Public Participation and Social Accountability in Kenyan Counties: A Pilot Study Using Interactive Radio in Siaya (2019)
Srinivasan, S. & Diepeveen, S. et al. (2019). ‘Public Participation and Social Accountability in Kenyan Counties: A Pilot Study Using Interactive Radio in Siaya’, Africa’s Voices Foundation, Nairobi, Kenya.
There is a strong consensus amongst governance specialists that citizen engagement is integral to supporting social accountability and more broadly strengthening democracy. However, how to effectively provide for citizen engagement and social accountability is more ambiguous. The impact of the modalities through which citizens make demands on the degree to which citizens feel empowered to trigger recognition and action from the government remains an open question.
This is especially the case in Kenya. In the eyes of many, the extent to which public participation has effectively led to greater social accountability and improved governance performance under the mandate of the new constitution is highly variable.
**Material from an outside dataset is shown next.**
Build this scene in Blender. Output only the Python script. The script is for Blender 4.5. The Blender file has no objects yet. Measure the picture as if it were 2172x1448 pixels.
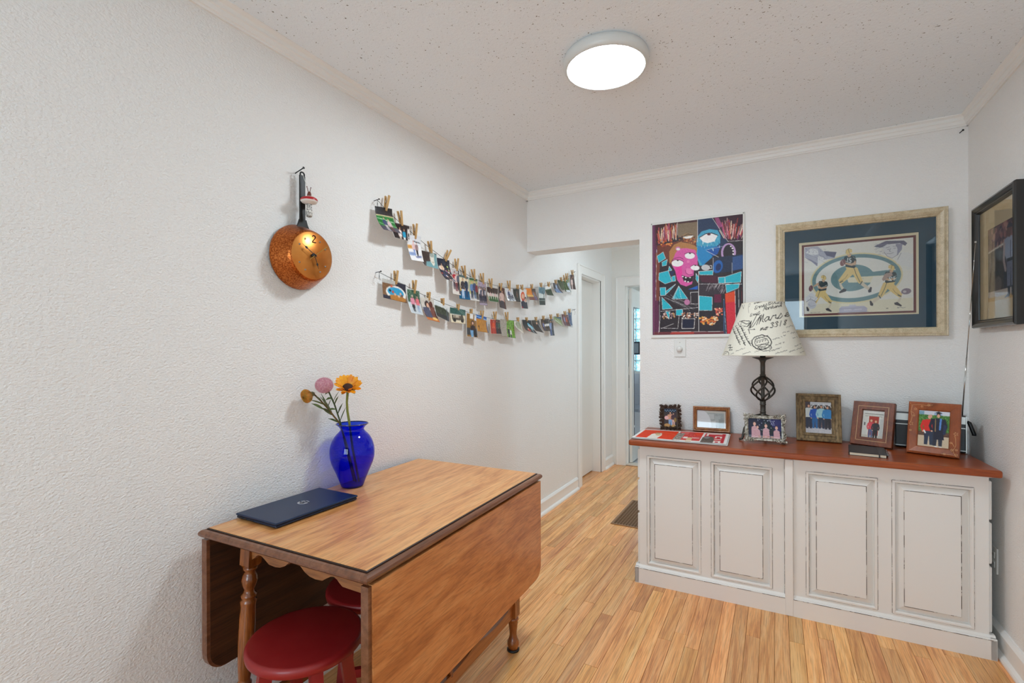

This pilot study involved implementing and studying an intervention, found in the approach of Africa’s Voices Foundation, a Kenya-based non-profit organisation. This intervention, the ‘Common Social Accountability Platform’ (CSAP for short) proposes to use interactive radio shows to achieve meaningful spaces of mediated public discussion between citizens and authorities that are valued by both and strengthens relations between them, whilst also providing evidence of citizen opinions in a form that supports policy action by authorities. Citizens’ opinions are collected from the radio discussions and analysed to provide ‘evidence’ of these opinions and how they vary between socio-demographic groups and over time.